Apakah masalah yang sedang terjadi tersebut akan berakhir melalui jalan musyawarah untuk guna mencapai kata mufakat atau sebaliknya, sungguh akan berpulang kepada kedua belah pihak. Dan apakah dalam kasus ini akan diterjemahkan (diakhiri) dengan menggunakan “teori pembalasan atau terori pembelajaran”?, hingga kini masih bersifat “misteri”. Damailah Negeriku. Damailah Bimaku.
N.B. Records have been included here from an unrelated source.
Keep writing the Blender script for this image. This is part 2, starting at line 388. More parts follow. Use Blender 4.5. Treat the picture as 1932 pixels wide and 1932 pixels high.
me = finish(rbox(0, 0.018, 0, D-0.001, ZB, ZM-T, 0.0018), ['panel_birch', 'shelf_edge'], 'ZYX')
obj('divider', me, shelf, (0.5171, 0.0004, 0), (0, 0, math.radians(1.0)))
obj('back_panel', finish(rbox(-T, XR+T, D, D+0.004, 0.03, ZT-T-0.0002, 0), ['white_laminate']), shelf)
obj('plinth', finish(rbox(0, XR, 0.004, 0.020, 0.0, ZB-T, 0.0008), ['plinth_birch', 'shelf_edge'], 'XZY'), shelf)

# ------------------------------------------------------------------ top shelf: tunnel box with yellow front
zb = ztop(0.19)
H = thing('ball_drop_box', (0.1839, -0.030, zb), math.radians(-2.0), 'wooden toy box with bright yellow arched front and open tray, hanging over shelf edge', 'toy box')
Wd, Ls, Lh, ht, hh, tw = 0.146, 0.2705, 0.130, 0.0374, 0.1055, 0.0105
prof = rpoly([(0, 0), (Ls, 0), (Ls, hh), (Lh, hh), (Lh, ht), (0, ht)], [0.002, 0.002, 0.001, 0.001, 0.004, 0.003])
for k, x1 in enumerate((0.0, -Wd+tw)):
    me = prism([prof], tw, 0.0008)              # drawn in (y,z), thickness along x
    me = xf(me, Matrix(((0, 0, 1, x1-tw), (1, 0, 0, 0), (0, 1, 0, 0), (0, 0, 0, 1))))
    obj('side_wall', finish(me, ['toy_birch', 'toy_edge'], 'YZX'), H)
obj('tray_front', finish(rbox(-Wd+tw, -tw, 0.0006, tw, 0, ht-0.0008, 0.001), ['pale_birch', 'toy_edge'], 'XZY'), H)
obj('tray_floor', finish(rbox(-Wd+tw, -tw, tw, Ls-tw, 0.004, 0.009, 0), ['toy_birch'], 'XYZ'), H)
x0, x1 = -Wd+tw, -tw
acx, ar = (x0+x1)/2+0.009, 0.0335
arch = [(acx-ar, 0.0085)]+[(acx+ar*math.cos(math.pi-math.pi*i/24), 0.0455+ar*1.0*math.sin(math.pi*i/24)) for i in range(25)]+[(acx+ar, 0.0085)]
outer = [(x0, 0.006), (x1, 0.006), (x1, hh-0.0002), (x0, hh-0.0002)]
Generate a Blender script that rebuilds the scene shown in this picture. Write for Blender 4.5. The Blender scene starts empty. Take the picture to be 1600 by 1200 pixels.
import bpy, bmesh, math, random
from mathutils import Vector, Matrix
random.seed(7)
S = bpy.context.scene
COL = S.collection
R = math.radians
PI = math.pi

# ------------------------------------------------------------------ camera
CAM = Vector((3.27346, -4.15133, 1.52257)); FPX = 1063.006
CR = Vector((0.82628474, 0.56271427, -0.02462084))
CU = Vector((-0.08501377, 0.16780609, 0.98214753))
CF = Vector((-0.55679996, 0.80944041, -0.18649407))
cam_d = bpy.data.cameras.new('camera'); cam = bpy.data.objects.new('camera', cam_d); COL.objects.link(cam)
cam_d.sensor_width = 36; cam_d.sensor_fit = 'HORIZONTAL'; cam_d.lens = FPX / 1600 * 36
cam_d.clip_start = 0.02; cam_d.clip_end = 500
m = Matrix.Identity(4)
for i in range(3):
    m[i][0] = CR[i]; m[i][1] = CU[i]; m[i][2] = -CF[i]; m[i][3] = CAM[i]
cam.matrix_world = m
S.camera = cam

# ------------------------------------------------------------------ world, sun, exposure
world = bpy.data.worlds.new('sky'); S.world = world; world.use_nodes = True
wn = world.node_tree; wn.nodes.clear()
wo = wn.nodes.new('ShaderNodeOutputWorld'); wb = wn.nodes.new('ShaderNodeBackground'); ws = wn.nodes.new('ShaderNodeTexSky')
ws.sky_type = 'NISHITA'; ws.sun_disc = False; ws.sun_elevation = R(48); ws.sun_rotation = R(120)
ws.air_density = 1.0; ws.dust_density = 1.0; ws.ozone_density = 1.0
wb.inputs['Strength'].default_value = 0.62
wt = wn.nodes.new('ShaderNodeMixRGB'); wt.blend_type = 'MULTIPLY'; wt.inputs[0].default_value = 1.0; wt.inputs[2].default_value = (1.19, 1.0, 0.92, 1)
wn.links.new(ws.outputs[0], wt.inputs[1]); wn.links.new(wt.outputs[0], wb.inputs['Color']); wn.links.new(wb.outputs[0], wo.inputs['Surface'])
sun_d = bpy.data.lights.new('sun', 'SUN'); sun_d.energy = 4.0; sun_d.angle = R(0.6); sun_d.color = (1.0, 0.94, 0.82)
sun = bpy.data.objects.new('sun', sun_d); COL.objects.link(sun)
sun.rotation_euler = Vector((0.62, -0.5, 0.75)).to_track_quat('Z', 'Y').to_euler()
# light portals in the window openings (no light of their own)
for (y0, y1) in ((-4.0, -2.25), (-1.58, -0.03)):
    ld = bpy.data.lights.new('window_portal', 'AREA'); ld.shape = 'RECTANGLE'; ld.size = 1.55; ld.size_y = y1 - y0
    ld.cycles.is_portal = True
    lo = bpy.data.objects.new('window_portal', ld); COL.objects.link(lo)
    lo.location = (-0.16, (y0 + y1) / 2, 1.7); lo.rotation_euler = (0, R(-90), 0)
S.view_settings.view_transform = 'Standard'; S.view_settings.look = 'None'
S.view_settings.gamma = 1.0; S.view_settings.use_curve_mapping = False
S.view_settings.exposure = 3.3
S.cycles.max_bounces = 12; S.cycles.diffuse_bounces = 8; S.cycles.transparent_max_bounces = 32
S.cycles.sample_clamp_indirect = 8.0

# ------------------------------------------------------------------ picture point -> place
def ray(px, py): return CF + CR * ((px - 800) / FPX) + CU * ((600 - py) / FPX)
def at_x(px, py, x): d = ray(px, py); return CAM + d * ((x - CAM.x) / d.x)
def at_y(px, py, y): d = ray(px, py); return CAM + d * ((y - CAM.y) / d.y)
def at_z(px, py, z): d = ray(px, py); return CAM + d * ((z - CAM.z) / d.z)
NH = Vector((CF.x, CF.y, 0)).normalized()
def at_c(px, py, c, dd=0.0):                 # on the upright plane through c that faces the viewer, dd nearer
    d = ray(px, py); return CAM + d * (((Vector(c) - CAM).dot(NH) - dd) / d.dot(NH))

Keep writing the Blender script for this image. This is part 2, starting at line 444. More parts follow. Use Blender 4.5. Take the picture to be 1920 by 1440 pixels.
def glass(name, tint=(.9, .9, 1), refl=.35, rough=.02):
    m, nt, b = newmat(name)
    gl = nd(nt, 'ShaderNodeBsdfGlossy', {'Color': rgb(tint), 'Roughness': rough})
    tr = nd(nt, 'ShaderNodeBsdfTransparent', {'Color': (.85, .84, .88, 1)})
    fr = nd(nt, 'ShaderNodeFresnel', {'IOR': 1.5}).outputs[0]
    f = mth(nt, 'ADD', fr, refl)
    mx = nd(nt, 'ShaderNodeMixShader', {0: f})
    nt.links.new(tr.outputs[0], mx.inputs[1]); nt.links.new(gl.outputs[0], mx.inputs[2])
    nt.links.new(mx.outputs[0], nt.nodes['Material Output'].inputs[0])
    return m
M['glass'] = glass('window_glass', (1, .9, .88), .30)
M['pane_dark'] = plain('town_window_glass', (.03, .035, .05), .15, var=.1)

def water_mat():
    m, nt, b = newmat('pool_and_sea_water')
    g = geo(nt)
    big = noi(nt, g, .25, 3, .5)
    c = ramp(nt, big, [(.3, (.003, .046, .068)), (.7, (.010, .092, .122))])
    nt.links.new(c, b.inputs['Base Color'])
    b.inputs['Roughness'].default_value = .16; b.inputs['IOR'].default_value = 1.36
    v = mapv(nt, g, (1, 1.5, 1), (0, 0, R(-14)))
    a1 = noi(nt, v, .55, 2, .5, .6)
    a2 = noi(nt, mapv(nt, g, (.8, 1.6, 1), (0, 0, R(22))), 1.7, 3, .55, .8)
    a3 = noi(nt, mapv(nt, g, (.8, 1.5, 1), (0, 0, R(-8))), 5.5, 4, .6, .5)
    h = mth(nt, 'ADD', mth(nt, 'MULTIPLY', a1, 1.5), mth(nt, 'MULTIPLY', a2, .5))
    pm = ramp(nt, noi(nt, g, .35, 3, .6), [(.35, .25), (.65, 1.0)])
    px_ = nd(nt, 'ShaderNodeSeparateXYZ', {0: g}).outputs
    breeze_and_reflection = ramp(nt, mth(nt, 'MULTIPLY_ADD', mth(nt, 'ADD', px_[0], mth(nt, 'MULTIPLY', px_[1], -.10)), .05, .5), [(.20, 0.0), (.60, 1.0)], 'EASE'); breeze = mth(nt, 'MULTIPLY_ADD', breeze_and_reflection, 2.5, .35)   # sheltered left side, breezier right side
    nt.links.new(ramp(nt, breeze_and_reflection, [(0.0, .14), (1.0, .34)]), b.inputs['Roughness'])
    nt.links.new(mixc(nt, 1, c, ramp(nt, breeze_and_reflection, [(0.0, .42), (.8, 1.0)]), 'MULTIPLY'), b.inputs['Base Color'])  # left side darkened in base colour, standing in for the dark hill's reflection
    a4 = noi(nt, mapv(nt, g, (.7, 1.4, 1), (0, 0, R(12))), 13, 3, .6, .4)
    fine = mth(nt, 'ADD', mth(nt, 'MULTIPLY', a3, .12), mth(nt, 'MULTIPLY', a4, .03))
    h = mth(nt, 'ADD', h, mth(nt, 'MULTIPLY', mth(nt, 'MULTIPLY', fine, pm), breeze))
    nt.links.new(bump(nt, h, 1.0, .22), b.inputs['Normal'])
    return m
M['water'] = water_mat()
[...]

Damailah NTB. Damailah Indonesia.
#Hindari dan pertimbangkanlah terlebih dahulu sebelum memutuskan sesuatu.
#Baik dan benar menurut kita, belum bentu baik dan benar menurut orang lain.
#Kebenaran yang sesungguhnya tercermin kepada perbuatan yang benar baik secara moral, Agama, sosial dan Budaya serta ketentuan hukum yang berlaku di NKRI ini.
#Dan sesugguhnya kualitas setiap orang tercerminkan kepada perilaku, tindakan dan keputusan yang ditonjolkannya.
#Semoga Allah SWT senantiasa bersama kita semua, Amin YRA.
#Penulis adalah Wartawan Junior di Media Online www.visionerbima.com
#Dan mohon maaf yang sebesar-besarnya kepada semua pihak jika tulisan ini dianggap keliru atau terlalu berlebihan.